Posted on March 7, 2013

What you need to know

Payroll reporting is radically changing, and payroll information is one of the first (and there will be more) to be required to be reported in real time.

The most significant change from the current system to the new RTI system is that instead of submitting payroll data once a year to HMRC, as is the case for the 2012-13 tax year, employers will now be required to submit payroll details (pay, tax and NIC deductions, starter and leaver information) to HMRC at the same time as making payments to employees or directors.

This means that every time an employee or director is paid, the company must inform HMRC of the amount paid and the tax and NIC deductions made. All payroll reporting must be done electronically under the new RTI system.

What is the benefit of RTI?

HMRC’s main reasons for implementing RTI are to improve payroll reporting for both HMRC and employers by simplifying employee starting and leaving processes and enabling more immediate corrections of PAYE errors and PAYE coding alterations.

Additionally, the intention is that RTI data will link to the Department for Work and Pensions to enable claimants income to be more accurately assessed and benefits fraud more difficult to commit.

These changes are not unexpected,  payroll reporting was due an overhaul as it has changed very little since it’s introduction in 1944.

Do I need to be concerned about RTI?

Yes, as RTI will be required for all small businesses (less than 5,000 employees) from April 2013, and all businesses from October 2013. Therefore, it will probably apply to your business from April 2013.

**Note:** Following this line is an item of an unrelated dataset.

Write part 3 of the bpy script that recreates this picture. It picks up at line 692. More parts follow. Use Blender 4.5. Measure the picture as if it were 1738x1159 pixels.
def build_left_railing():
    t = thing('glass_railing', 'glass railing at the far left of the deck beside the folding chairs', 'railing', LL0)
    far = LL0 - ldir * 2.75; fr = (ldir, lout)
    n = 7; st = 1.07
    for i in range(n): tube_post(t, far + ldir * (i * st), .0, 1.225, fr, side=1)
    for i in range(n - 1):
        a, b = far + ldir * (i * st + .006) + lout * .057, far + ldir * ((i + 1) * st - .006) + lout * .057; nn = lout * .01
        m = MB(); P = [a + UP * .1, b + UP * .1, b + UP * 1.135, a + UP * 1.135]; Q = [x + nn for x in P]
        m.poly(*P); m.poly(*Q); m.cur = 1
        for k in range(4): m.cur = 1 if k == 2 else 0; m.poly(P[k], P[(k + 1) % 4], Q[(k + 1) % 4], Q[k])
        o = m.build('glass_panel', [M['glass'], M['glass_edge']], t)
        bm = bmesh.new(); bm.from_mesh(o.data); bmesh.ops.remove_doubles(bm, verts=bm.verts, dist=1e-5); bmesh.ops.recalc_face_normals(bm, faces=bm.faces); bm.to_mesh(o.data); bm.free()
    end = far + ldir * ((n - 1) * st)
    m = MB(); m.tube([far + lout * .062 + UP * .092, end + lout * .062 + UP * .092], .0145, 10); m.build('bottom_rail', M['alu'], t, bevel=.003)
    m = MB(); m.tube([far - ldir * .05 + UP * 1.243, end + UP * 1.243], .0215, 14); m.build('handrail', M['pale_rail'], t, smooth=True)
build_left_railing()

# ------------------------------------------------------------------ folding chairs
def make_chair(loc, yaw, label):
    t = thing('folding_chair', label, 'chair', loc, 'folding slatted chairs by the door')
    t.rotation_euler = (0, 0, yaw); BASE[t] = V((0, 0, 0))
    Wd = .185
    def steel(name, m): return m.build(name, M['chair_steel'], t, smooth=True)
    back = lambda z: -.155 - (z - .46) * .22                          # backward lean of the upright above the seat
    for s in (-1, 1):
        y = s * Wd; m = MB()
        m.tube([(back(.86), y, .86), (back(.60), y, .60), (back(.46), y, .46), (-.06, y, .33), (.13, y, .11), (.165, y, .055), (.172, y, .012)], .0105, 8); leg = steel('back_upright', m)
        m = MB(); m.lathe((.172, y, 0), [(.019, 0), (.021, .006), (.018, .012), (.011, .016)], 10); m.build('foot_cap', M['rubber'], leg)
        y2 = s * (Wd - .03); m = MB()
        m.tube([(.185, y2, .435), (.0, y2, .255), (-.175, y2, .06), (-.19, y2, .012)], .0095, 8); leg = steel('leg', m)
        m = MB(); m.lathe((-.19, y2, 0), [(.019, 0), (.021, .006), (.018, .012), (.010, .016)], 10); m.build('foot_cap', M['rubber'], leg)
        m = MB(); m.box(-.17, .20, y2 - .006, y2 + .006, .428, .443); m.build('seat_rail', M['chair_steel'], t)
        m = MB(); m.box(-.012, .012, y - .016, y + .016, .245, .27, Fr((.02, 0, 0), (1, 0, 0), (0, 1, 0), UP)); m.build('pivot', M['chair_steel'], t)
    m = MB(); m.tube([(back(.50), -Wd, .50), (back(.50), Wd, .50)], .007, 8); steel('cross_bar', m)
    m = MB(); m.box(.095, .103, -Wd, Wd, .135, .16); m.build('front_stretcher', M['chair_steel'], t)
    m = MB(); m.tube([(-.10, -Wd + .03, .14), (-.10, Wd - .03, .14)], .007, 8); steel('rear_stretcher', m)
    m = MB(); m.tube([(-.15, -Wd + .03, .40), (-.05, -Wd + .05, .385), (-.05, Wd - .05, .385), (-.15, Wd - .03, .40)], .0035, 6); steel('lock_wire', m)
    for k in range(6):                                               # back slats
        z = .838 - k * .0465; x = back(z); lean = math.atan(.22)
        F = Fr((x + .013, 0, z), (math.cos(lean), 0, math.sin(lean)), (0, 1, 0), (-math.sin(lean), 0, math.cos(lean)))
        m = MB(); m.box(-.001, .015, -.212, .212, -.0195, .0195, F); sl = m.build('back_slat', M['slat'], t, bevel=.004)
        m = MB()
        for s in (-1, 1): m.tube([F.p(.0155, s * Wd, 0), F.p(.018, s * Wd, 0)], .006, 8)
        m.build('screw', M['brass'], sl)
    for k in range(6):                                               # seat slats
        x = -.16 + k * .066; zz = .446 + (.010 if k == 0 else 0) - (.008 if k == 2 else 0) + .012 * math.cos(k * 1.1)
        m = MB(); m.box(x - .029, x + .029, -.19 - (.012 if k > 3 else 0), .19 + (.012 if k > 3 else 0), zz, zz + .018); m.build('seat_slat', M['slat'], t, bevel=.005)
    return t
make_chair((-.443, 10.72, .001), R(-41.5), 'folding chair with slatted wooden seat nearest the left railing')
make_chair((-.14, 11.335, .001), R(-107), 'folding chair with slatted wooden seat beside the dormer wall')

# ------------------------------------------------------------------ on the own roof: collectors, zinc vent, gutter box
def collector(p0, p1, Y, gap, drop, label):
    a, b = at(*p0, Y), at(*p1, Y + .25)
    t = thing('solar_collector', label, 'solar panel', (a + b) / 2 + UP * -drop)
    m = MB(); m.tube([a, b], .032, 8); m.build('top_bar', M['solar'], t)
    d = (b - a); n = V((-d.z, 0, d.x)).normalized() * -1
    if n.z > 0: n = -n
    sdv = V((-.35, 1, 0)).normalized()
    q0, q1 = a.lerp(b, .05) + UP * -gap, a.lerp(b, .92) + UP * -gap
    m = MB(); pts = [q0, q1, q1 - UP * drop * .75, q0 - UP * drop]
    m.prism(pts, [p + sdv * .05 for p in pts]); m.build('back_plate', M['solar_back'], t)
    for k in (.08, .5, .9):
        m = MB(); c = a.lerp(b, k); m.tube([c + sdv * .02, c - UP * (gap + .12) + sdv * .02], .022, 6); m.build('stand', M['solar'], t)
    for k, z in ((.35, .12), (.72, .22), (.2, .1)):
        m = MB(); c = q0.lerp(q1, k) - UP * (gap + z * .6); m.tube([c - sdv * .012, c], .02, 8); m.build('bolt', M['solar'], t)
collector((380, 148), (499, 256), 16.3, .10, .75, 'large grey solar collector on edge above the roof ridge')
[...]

Sherwin Currid Accountancy clients can relax. Where we manage payrolls we will be submitting the necessary payroll information to HMRC, using an RTI compliant format from April 2013, ensuring there will be no impact to clients or their business.

As payroll information will now be submitted to HMRC on a real time basis, rather than just at the tax year end,  HMRC will be aware what liabilities are due during the payroll year, rather than only at the end of the tax year when the P35 end of year returns were submitted.

This increases the importance of getting payroll details correct and making the correct payments of tax and NIC to HMRC, at the correct time.

Again, Sherwin Currid Accountancy clients can relax.  Where we manage payrolls we will continue to provide full details of each employer’s tax and NIC liabilities, along with the dates of payment and payment information.